Deb Butler, a freshman NC legislator, got a lesson in partisanship
State Rep. Deb Butler of Wilmington is listed as a Democrat, but what she really is is an idealist. She thinks Republicans and Democrats can work together, drawing on each others’ experience, intelligence and ideas to make better legislation that makes a better state.
But that rosy view has been tested since she was appointed in February to replace Rep. Susi Hamilton, who resigned from the legislature to become Gov. Roy Cooper’s secretary of Natural and Cultural Resources. Butler shared her experience in an interview last week with me. It offers a window into this legislature’s hyper-partisan dysfunction and a ray of hope about how that might change.
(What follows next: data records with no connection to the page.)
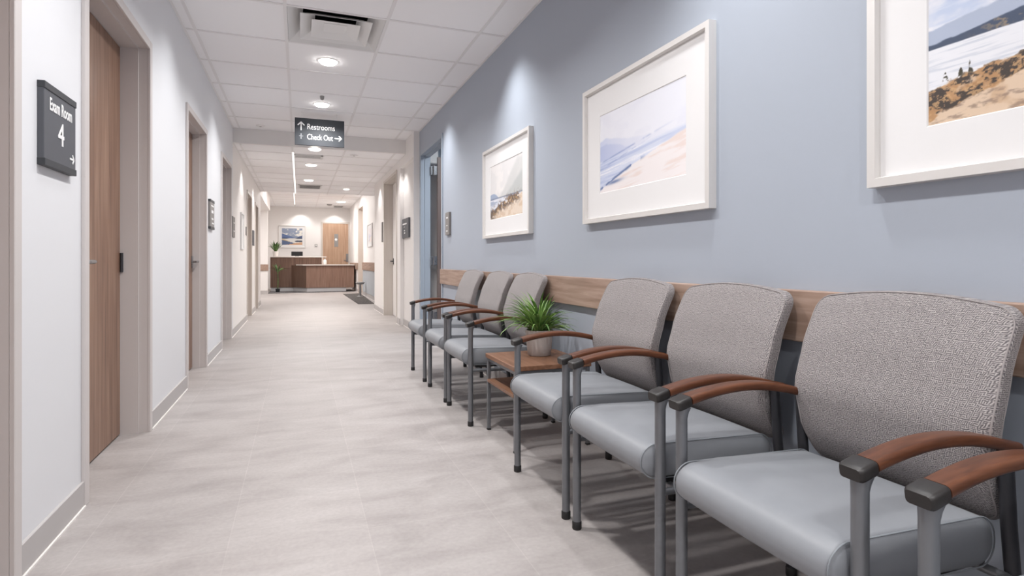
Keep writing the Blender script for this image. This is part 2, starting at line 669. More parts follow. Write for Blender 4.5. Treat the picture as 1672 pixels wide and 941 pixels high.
# suspended ceilings: tile quads between a real T-bar grid
def ceiling(name, gname, gx, gy, x0, x1, y0, y1, z, holes, label, bar=0.024):
    bm = bmesh.new()
    xs = [x0] + [g for g in gx if x0 < g < x1] + [x1]
    ys = [y0] + [g for g in gy if y0 < g < y1] + [y1]
    for i in range(len(xs) - 1):
        for j in range(len(ys) - 1):
            mid = ((xs[i] + xs[i + 1]) / 2, (ys[j] + ys[j + 1]) / 2)
            if any(h[0] < mid[0] < h[1] and h[2] < mid[1] < h[3] for h in holes):
                continue
            bx(bm, (xs[i], ys[j], z), (xs[i + 1], ys[j + 1], z + 0.02))
    o = tag(obj(name, bm, 'ceil'), label, 'ceiling', kind='structure')
    g = bmesh.new()
    b = bar / 2
    for x in xs[1:-1]:
        bx(g, (x - b, y0, z - 0.006), (x + b, y1, z + 0.004))
    for y in ys[1:-1]:
        for i in range(len(xs) - 1):
            bx(g, (xs[i] + (b if i else 0), y - b, z - 0.005), (xs[i + 1] - (b if i < len(xs) - 2 else 0), y + b, z + 0.004))
    bx(g, (x0, y0, z - 0.006), (x0 + 0.02, y1, z + 0.004))
    bx(g, (x1 - 0.02, y0, z - 0.006), (x1, y1, z + 0.004))
    tag(obj(gname, g, 'tbar'), 'white metal grid of ' + label, 'ceiling grid', kind='structure')


GX = [-0.745, -0.095, 0.61, 1.31]
GY = [4.93 + 0.70 * k for k in range(-11, 5)]
DIFF = (-0.095, 0.61, 4.23, 4.93)
ceiling('ceiling', 'trim_2', GX, GY, XL, XR, Y0, YH, ZC, [DIFF], 'the near corridor ceiling of white square tiles')
GY2 = [YH + 0.55 + 0.70 * k for k in range(9)]
ceiling('ceiling_far', 'trim_3', GX, GY2, XL, XA, YH + 0.06, YE, ZH, [], 'the lower far hall ceiling of white tiles')
GX3 = [-1.5, -0.8, -0.15, 0.55, 1.25]
GY3 = [YE + 0.5 + 0.7 * k for k in range(12)]
ceiling('ceiling_reception', 'trim_4', GX3, GY3, -2.15, XA, YE, YB, ZR, [], 'the raised reception ceiling of white tiles')
tag(obj('trim_5', box((XL, YE - 0.03, ZH + 0.02), (XA, YE, ZR + 0.02)), 'wall_warm'), 'riser between far hall and reception ceilings', 'bulkhead', kind='structure')


# baseboards
def baseboard(name, x0, x1, spans, label, caulk_dir=1):
    bm = bmesh.new()
    for a, b in spans:
        bx(bm, (x0, a, 0.006), (x1, b, 0.105), 0.002, 1)
    o = tag(obj(name, bm, 'base_grey'), label, 'baseboard', kind='structure')
    cb = bmesh.new()
    for a, b in spans:
        if caulk_dir > 0:
            bx(cb, (x0, a, 0.0), (x1 + 0.006, b, 0.006))
        else:
            bx(cb, (x0 - 0.006, a, 0.0), (x1, b, 0.006))
    obj('caulk_line', cb, 'caulk', o)
    return o


CW = 0.045
LB = []
y = Y0
for a, b, zt, rc in LD:
    LB.append((y, a - CW))
    y = b + CW
LB.append((y, YE))
baseboard('baseboard_left', XL, XL + 0.012, [s for s in LB if s[1] - s[0] > 0.05], 'grey vinyl baseboard along the left wall')
baseboard('baseboard_right', XR - 0.012, XR, [(Y0, RDY0 - 0.01)], 'grey vinyl baseboard behind the chairs', -1)
baseboard('baseboard_right_far', XW - 0.012, XW, [(7.75, RN0), (RN1, RW0 - CW), (RW1 + CW, 12.08)], 'grey vinyl baseboard along the white right wall', -1)
baseboard('baseboard_right_recess', XW + 0.048, XW + 0.06, [(RN0, RN1)], 'grey vinyl baseboard in the shallow recess', -1)
baseboard('baseboard_right_alcove', XA - 0.012, XA, [(12.08, AD0 - CW), (AD1 + CW, YB)], 'grey baseboard in the far right alcove', -1)
bm = box((-2.1, YP - 0.012, 0), (XP, YP, 0.105))
tag(obj('baseboard_back', bm, 'base_grey'), 'grey baseboard on the wall end beside the reception desk', 'baseboard', kind='structure')


# doors -----------------------------------------------------------------
def frame_bm(xf, side, depth, y0, y1, zt, proud=0.015):
    """steel door frame: jamb lining with a stop step plus a casing standing proud of the wall.
    side = +1: the corridor lies at +x of the wall face xf; -1: at -x"""
    bm = bmesh.new()
    t, cw = 0.022, CW

    def sb(xa, xb, ya, yb, za, zb, bev=0.0):
        lo, hi = sorted((xf + side * xa, xf + side * xb))
        bx(bm, (lo, ya, za), (hi, yb, zb), bev, 1)
    # casing (proud of the wall)
    sb(0.0, proud, y0 - cw, y0 + 0.004, 0, zt + cw, 0.002)
    sb(0.0, proud, y1 - 0.004, y1 + cw, 0, zt + cw, 0.002)
    sb(0.0, proud, y0 + 0.004, y1 - 0.004, zt - 0.004, zt + cw, 0.002)
    # jamb lining, front half narrower than the back half
    for xa, xb, th in ((-0.045, 0.0, 0.004), (-depth - 0.05, -0.045, t * 0.55)):
        sb(xa, xb, y0, y0 + th, 0, zt)
        sb(xa, xb, y1 - th, y1, 0, zt)
        sb(xa, xb, y0 + th, y1 - th, zt - th, zt)
    return bm


def lever(parent, x, y, z, side, dy, mat='chrome'):
    bm = bmesh.new()
    lo, hi = sorted((x, x + side * 0.008))
    bx(bm, (lo, y - 0.026, z - 0.055), (hi, y + 0.026, z + 0.055), 0.003, 2)
    tube(bm, [(x + side * 0.004, y, z), (x + side * 0.05, y, z)], 0.010, 12)
    tube(bm, [(x + side * 0.05, y - dy * 0.006, z), (x + side * 0.054, y + dy * 0.06, z), (x + side * 0.05, y + dy * 0.12, z)], [0.011, 0.010, 0.009], 12)
    return obj('door_handle', bm, mat, parent, 40)


def hinge(parent, x, y, z, mat='dark_steel', ax='x', w=0.03):
    bm = bmesh.new()
    tube(bm, [(x, y, z - 0.055), (x, y, z + 0.055)], 0.009, 12)
    if ax == 'x':
        bx(bm, (x - w, y - 0.003, z - 0.05), (x, y + 0.003, z + 0.05))
    else:
        bx(bm, (x - 0.003, y - w, z - 0.05), (x + 0.003, y, z + 0.05))
    return obj('hinge', bm, mat, parent, 40)


dlabels = ['nearest left door, only its grey frame edge showing', 'walnut exam room door beside the Exam Room 4 sign', 'second walnut door on the left with a lever handle',
           'third left door just before the dropped ceiling', 'first left door of the far hall', 'last left door of the far hall']
for i, (a, b, zt, rc) in enumerate(LD):
    d = empty('door_%d' % (i + 1), (XL, (a + b) / 2, 0))
    tag(d, dlabels[i], 'door', kind='structure')

    def put(o, d=d):
        o.location = -Vector(d.location)
        return o
    put(obj('door_frame', frame_bm(XL, 1, rc, a, b, zt), 'frame_grey' if i < 4 else 'frame_beige', d))
    leaf = put(obj('door_leaf', box((XL - rc - 0.044, a + 0.016, 0.008), (XL - rc, b - 0.016, zt - 0.016), 0.002, 1), 'door_wood', d))
    near = (i != 2)
    hy = a + 0.09 if i != 1 else Yx(148, XL - rc + 0.05) - 0.06
    if i in (0, 1, 3):
        lever(leaf, XL - rc, hy, 0.995, 1, 1)
    elif i == 2:
        lever(leaf, XL - rc, b - 0.045, 0.99, 1, -1)
    if i == 1:
        for hz in (0.99,):
            hinge(leaf, XL - rc + 0.008, b - 0.02, hz)
    d.rotation_euler = (0, 0, 0)

# open door in the blue wall
d = tag(empty('door_7', (XR, (RDY0 + RDY1) / 2, 0)), 'dark door standing open in the blue wall', 'door', kind='structure')
off = -Vector(d.location)
o = obj('door_frame', frame_bm(XR, -1, 0.07, RDY0, RDY1, RDZ, 0.012), 'frame_blue', d)
o.location = off
leaf = obj('door_leaf', box((1.745, 7.545, 0.008), (2.76, 7.59, 2.40), 0.002, 1), 'door_dark', d)
leaf.location = off
for hz in (0.25, 1.0, 2.22):
    bm = bmesh.new()
    bx(bm, (1.66, 7.583, hz - 0.06), (1.69, 7.612, hz + 0.06), 0.002, 1)
    tube(bm, [(1.70, 7.575, hz - 0.065), (1.70, 7.575, hz + 0.065)], 0.011, 12)
    bx(bm, (1.70, 7.562, hz - 0.06), (1.75, 7.568, hz + 0.06), 0.001, 1)
    obj('hinge', bm, 'chrome', leaf, 40)

# pale door in the white right wall
d = tag(empty('door_8', (XW, (RW0 + RW1) / 2, 0)), 'pale door in the white right wall past the recess', 'door', kind='structure')
off = -Vector(d.location)
o = obj('door_frame', frame_bm(XW, -1, 0.15, RW0, RW1, RWZ, 0.012), 'frame_beige', d)
o.location = off
leaf = obj('door_leaf', box((XW + 0.15, RW0 + 0.016, 0.008), (XW + 0.194, RW1 - 0.016, RWZ - 0.016), 0.002, 1), 'wall_warm', d)
leaf.location = off
lever(leaf, XW + 0.15, RW1 - 0.10, 0.99, -1, -1, 'dark_steel')

# narrow far opening by the mat
d = tag(empty('door_9', (XA, (AD0 + AD1) / 2, 0)), 'tall beige framed doorway at the far right by the mat', 'door', kind='structure')
off = -Vector(d.location)
o = obj('door_frame', frame_bm(XA, -1, 0.2, AD0, AD1, ADZ, 0.012), 'frame_beige', d)
o.location = off
leaf = obj('door_leaf', box((XA + 0.2, AD0 + 0.016, 0.008), (XA + 0.244, AD1 - 0.016, ADZ - 0.016), 0.002, 1), 'door_light', d)
leaf.location = off

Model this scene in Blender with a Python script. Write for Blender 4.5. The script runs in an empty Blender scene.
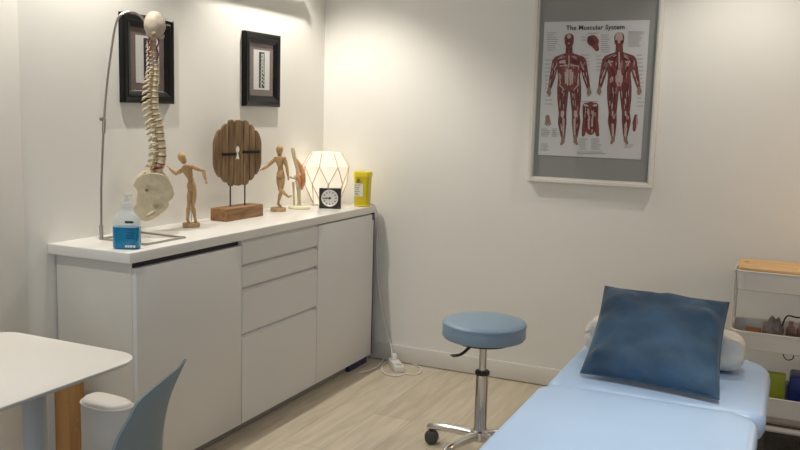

Upon arriving in Raleigh, Butler enjoyed moving into Hamilton’s former legislative office, a corner one with a view. Republicans who run the legislature promptly moved her to a windowless location she likened to a broom closet. “It was a real knock in the head right out of the gate,” she said.
Things went downhill from there. She was denied the committee appointments she requested and put on low-profile panels that rarely meet. She was especially miffed at being denied a seat on the Environmental Review Commission or the House Select Committee on North Carolina River Quality, since a plant’s discharge of the chemical GenX into the Cape Fear River is a major issue in Wilmington. She went to one of the River Quality panel’s meetings anyway only to find “some (members) were asleep, some were absent and some clearly were not informed.”
The offices of House Speaker Tim Moore and House Majority Leader John R. Bell did not respond to requests for comment on Butler’s description of her freshman experience.
It’s not that Butler, 56, was politically naive. A Wake Forest University law school graduate, she had run unsuccessfully for the New Hanover County Board of Commissioners and the state Senate. And she knew there would be tensions beyond partisanship. She is one of only three LGBT lawmakers in the 170-member General Assembly, and she’s married to her longtime partner. She was going into a legislature that had passed the notorious anti-gay rights bill HB2, exempted magistrates from having to preside at same-sex marriages if they have moral objections and approved a proposal in 2011 to ask N.C. voters to ban same-sex marriage in North Carolina.
Still, the views of some members caught her by surprise. She said, “Some are polite to your face, but then are supportive of policies that are so discriminatory it’s hard to believe they are the same people who just held the door open for you.”
But she thought there were areas beyond social issues where she and members of the Republican majority could reason together. Then she discovered that reasoning together isn’t what happens on the House floor.
“I quickly realized the body is not deliberative in any way,” she said. “People are on their phone. People are not listening to each other. People are just there to push the buttons. That’s a product of extreme gerrymandering. It’s really corrupted the process.”
Butler got so frustrated she went for a walk outside the Legislative Building and made a phone video of what she thought was wrong with what was going on inside the building. She did it just to vent, but when she posted the video to Facebook, it received more than 1,000 views. Now she does the “walkabout” videos on a regular basis with views getting as high as 12,000. “I’m doing a little bit of a reality show,” she said.
Despite the closed legislative process, Butler was encouraged by how members of the public still push for action. She said, “That building is abuzz not just with lobbyists but with citizens. That gives me hope, to see people protesting and demanding that their issues be given full consideration. All that is very refreshing to me.”
But so far, protests seem only to have hardened the Republicans’ commitment to raw and rigid partisanship that has shut Democrats out of the democratic process. Butler said that a Republican legislator told her it was payback after Republicans were shut out during the Democrats’ long rule that ended with the 2010 election.
If Democrats do regain power, Butler hopes there won’t be another round of retribution. Instead, she will push for a new era of cooperation.
“If I have any influence, I’m going to work as hard as I can to get everybody to turn the other cheek and try to do a better job including people of different backgrounds,” she said. “I think people are clamoring for that. Everywhere I go people say, ‘You guys need to get it together,’ and I agree.”